1. Stu arranged for a lunch summit at the Hilltop Inn in Kingston. Carrie and Rick Parks, Ed, Stu, and I were in attendance. Well, it wasn't much of a summit meeting -- no discussion of nuclear armament reduction or Middle East peace talks -- but it was a good time to get together with lots of serious yakking, especially about life in the Silver Valley in 2022 and looking forward as the population here increases. We also talked about Cincinnati (or Skyline) chili. That was fun. I enjoyed thinking back on the Skyline dinner we had back in December with Patrick and Meagan.
2. Now that I've read more chapters of Kevin Canty's novel, The Underground, it's clear that the unnamed fictional mine in the book is very similar to the Sunshine Mine and that the disaster sections of the book are based on the 1972 fire in the Sunshine. I'm curious to see where the story goes. Unless I'm mistaken, it looks like the novel will be as much about the mine fire's aftermath as the fire itself. I guess I'll find out as progress deeper into it.
3. After I watched the Oregon Ducks defeat Stanford, 68-60 (the Ducks' effort was uneven, but good enough to earn the win), I listened to Dan Mackay's Bob Dylan show and Jeff Harrison's Deadish show at kepw.org.
Tonight's Hard Rain and Slow Trains was a continuation of a focus Dan started in January. This year marks the 60th anniversary of the release of Bob Dylan's first album. Dan is commemorating this diamond anniversary year by giving over an hour each month of 2022 to what Dylan was up to during each month of 1962. Tonight, of course, focused on Feb. of 1962 and the show featured Dylan performing and being interviewed and looked back at the news in February of 1962. This series, which Dan calls "A Highway of Diamonds" is fascinating. It helps listeners experience Bob Dylan's early explorations as a songwriter and performer, his penchant for borrowing tunes and songs and refashioning them, and how he treats his life as a fictional story in process. In tonight's episode, Dan played an excerpt from an interview Dylan gave to folk singer and radio host, Cynthia Gooding. In it Dylan mythologizes his life, claiming that that he'd worked at a carnival off and on over the past six years (since he was 14). In the interview, he creates an alternate reality about where he was born. It's as if the telling of his own story is hardly different from making up stories to tell in his songs.
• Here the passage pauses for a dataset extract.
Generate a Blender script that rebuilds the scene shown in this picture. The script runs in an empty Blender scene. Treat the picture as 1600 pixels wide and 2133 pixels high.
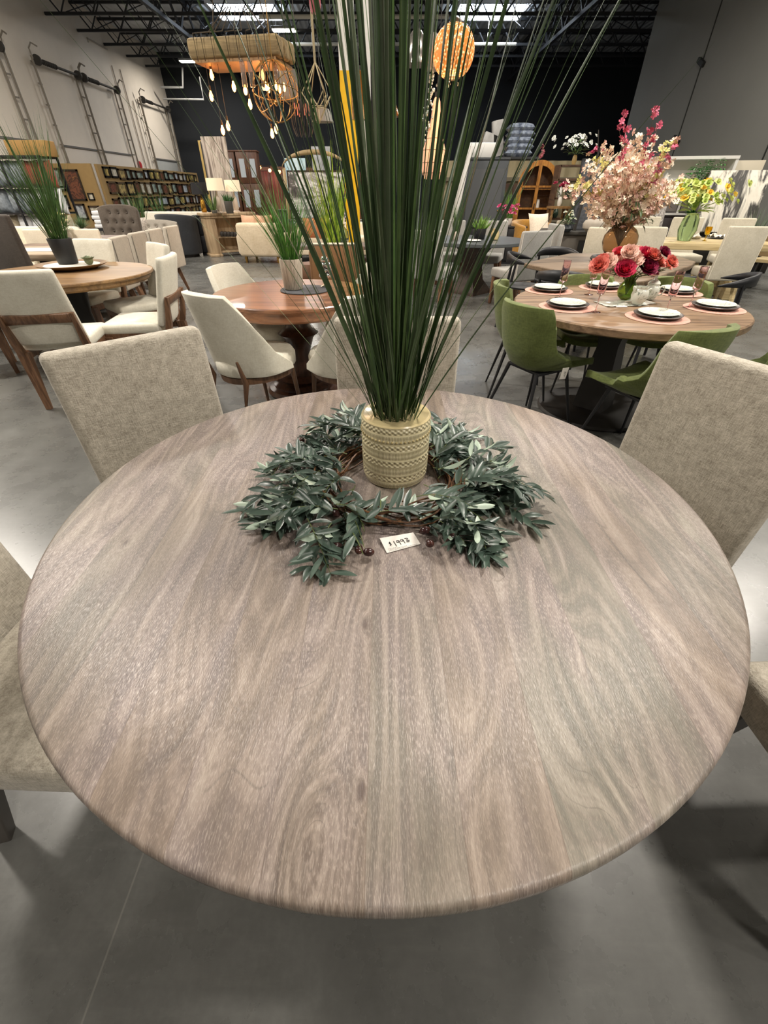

On his Deadish show, Jeff commemorated Black History Month by playing a wide range of African and African-American music -- and maybe more. It's difficult for me to say exactly what he played without a set list in front of me because, to my delight, he played a lot of music I was unfamiliar with. Yes, I recognized Etta James, Al Green, Miles Davis, and others, but I can't even list the names of other musicians he played because it was all new (and exciting) to me.